● REQUIREMENTS: Locate the word "Python" in the entries below, then gather every line that holds it.

● ENTRIES PROVIDED:
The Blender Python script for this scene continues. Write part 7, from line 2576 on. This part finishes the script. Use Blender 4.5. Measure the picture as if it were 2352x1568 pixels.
...
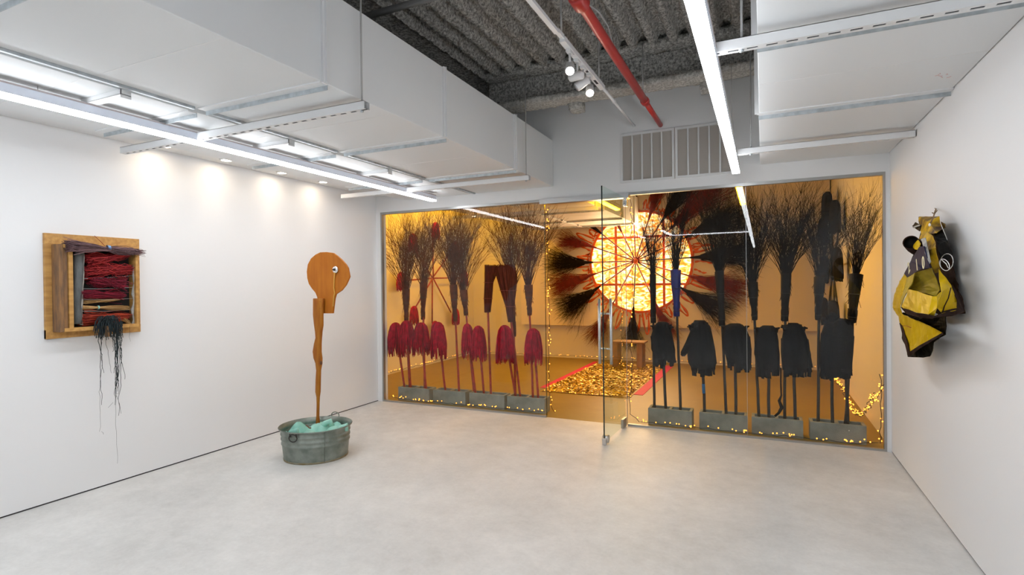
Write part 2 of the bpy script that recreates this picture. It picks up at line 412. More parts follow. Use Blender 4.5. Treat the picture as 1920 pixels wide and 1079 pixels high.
---
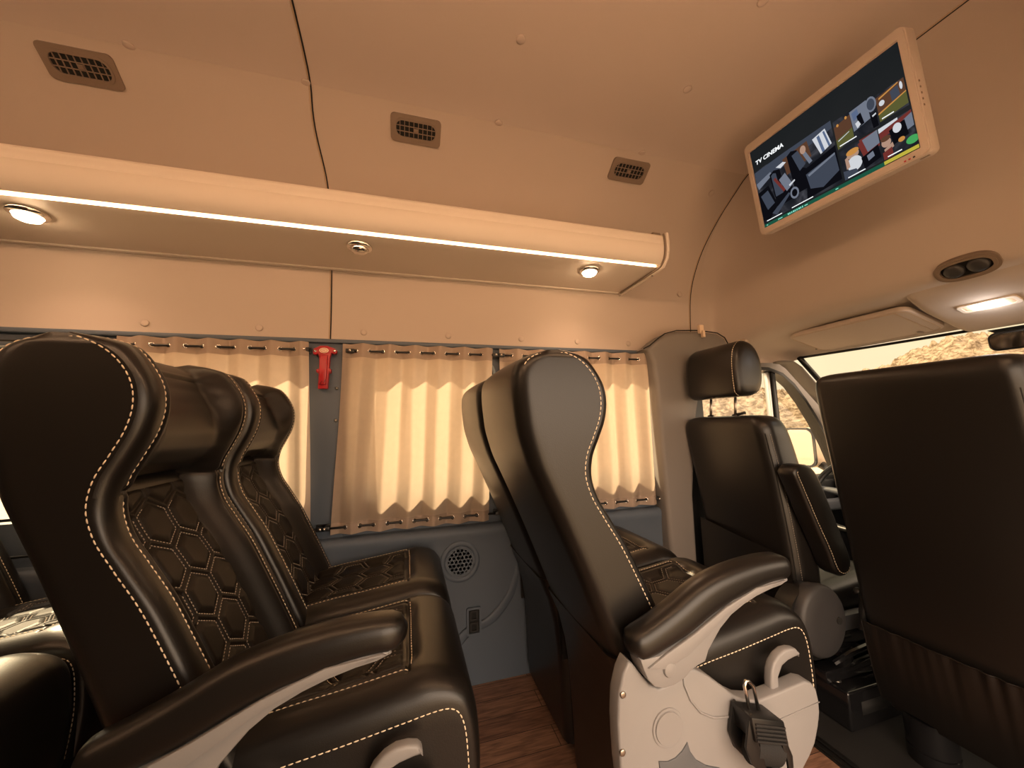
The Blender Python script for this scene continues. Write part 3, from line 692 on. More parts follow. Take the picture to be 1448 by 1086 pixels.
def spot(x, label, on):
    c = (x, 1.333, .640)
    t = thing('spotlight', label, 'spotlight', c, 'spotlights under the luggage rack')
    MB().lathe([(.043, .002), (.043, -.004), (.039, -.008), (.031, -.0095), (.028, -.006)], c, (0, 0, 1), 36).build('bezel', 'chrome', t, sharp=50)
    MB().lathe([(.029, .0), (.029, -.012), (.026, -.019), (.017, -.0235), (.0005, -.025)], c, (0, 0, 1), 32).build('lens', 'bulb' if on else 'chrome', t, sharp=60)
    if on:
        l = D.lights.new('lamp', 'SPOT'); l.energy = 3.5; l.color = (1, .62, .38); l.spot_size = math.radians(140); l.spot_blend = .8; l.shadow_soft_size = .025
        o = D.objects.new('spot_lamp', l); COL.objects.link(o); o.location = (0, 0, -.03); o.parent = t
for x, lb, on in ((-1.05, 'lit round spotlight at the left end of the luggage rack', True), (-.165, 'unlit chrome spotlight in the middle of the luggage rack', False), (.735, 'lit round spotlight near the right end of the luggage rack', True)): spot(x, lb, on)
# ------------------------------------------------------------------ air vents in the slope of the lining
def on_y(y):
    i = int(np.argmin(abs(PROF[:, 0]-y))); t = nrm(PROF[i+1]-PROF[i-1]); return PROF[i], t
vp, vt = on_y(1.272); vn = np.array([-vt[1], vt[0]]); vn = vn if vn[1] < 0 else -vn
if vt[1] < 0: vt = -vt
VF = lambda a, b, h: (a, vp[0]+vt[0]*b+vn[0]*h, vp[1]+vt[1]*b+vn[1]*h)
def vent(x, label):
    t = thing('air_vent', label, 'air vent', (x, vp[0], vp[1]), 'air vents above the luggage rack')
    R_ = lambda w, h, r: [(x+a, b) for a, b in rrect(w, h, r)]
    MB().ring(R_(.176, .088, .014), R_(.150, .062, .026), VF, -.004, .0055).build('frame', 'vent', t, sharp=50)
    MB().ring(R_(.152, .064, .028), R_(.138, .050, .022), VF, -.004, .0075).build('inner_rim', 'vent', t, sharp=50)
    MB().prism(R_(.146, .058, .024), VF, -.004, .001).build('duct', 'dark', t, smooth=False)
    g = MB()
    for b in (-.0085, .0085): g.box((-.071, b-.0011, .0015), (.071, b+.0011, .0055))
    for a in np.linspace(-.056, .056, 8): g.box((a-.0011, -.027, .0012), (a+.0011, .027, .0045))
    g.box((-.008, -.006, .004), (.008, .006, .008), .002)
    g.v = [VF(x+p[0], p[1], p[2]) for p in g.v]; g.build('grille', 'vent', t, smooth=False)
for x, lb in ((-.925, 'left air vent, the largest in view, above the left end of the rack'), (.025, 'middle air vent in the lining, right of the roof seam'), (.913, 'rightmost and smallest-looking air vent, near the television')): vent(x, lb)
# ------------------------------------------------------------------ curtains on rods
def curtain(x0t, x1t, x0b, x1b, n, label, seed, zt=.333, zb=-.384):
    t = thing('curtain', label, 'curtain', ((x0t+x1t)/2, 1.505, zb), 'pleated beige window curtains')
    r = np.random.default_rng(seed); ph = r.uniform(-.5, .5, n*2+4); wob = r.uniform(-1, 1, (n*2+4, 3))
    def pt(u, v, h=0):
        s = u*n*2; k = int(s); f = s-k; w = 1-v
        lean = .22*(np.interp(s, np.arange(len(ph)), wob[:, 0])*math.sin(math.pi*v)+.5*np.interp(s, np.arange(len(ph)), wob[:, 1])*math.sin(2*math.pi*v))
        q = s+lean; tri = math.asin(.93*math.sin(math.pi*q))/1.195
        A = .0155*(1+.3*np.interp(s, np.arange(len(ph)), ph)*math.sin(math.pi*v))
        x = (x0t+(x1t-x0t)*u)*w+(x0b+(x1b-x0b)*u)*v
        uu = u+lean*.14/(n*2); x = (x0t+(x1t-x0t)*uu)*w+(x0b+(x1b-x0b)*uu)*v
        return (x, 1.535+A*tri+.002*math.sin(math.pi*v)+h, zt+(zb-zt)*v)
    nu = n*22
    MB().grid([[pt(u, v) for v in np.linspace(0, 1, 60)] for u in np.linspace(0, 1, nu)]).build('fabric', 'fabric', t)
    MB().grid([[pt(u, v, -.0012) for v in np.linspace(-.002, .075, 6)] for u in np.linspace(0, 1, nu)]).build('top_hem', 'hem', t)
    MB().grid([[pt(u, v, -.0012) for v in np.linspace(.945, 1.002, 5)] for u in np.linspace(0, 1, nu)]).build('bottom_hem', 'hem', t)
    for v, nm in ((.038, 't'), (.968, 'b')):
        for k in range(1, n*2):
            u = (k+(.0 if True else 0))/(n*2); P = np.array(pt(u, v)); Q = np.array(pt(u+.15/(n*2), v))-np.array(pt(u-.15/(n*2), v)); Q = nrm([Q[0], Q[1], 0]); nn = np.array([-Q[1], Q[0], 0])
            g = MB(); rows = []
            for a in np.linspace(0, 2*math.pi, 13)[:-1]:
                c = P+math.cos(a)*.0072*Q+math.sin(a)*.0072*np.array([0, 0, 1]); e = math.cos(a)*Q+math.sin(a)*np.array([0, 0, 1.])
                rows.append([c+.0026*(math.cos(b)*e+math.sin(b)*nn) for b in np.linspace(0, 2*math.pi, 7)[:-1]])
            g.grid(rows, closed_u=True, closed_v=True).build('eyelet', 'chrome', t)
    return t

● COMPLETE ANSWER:
The Blender Python script for this scene continues. Write part 7, from line 2576 on. This part finishes the script. Use Blender 4.5. Measure the picture as if it were 2352x1568 pixels.
The Blender Python script for this scene continues. Write part 3, from line 692 on. More parts follow. Take the picture to be 1448 by 1086 pixels.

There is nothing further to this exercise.